“Shout your praises to God, everybody! Let loose and sing! Strike up the band! Round up an orchestra to play for God, Add on a hundred-voice choir. Feature trumpets and big trombones, Fill the air with praises to King God. Let the sea and its fish give a round of applause, With everything living on earth joining in.”
Psalm 98:4-7 (The Message)
I can’t tell you what triggered it. I can tell you where I was when it occurred. It was an otherwise ordinary day and my family and I were walking home from my in-laws. It’s a short walk, really. Across the field. I wasn’t talking, just watching…when all of a sudden I was filled with an overwhelming love for my Heavenly Father. Not for anything in particular. Just…for everything! Then I started to feel guilty. I know…you are probably thinking why?

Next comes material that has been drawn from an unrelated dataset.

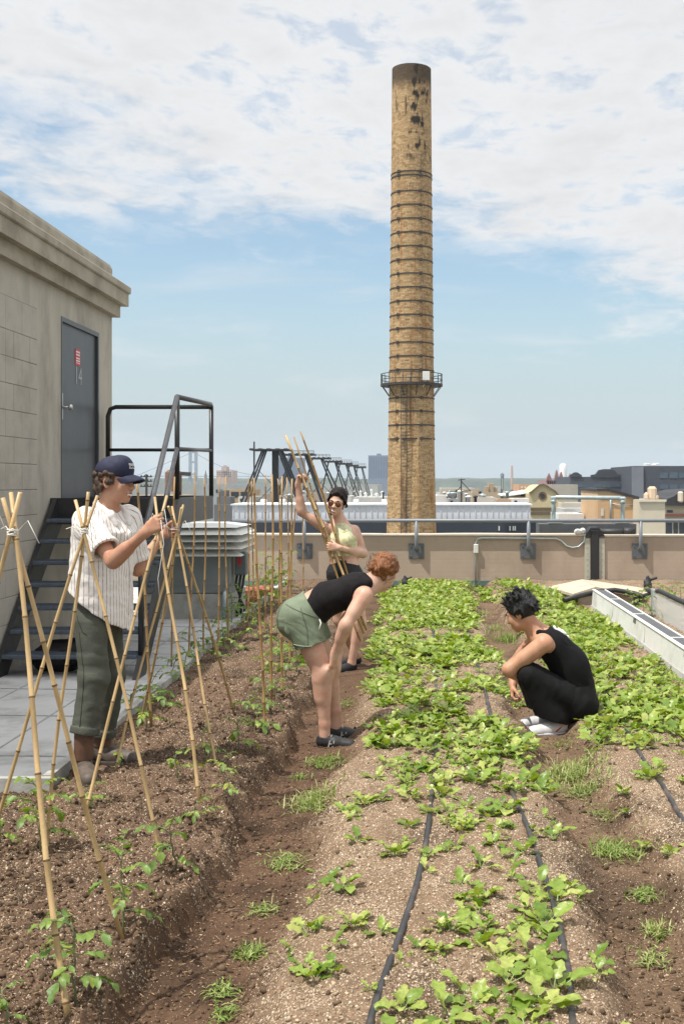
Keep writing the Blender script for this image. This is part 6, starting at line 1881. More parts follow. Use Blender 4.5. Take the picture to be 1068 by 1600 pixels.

My thinking went like this. “I should be thankful like this all the time, Lord, never taking for granted the blessings You have given me of being alive, having the love of a family, extended family, friends, health, food, a safe house, etc.” Then I got quiet and just listened. Soon, I saw God’s response.
He drew my attention to my husband, up ahead, actively engaged in a fun conversation with our oldest. I watched him smile the way that melts my heart and I was reminded of the fact I love my husband all the time, but there are certain times when I feel especially close to him. During those times, my heart swells to overflowing with love for my best friend, the father of my children. It doesn’t mean I don’t love him any other time, it just means I appreciate even more what he means to me.
That realization took away the guilt I had been feeling and I was free to continue to enjoy the overwhelming love I was experiencing toward the Creator of the Universe. I realized I don’t have to feel guilty when my feelings are less enthusiastic, I don’t have to feel better about myself when they are overwhelming. Feelings shift constantly and I don’t have to feel guilty about that.
Just like with my husband, God knows my love for Him never disappears. Sometimes, though, I get the pleasure of experiencing moments of overwhelming love that take my breath away. When life’s burdens weigh me down, it’s nice to be able to remember just how blessed I really am. As with my husband, I treasure those times of feeling extremely connected to my Heavenly Father.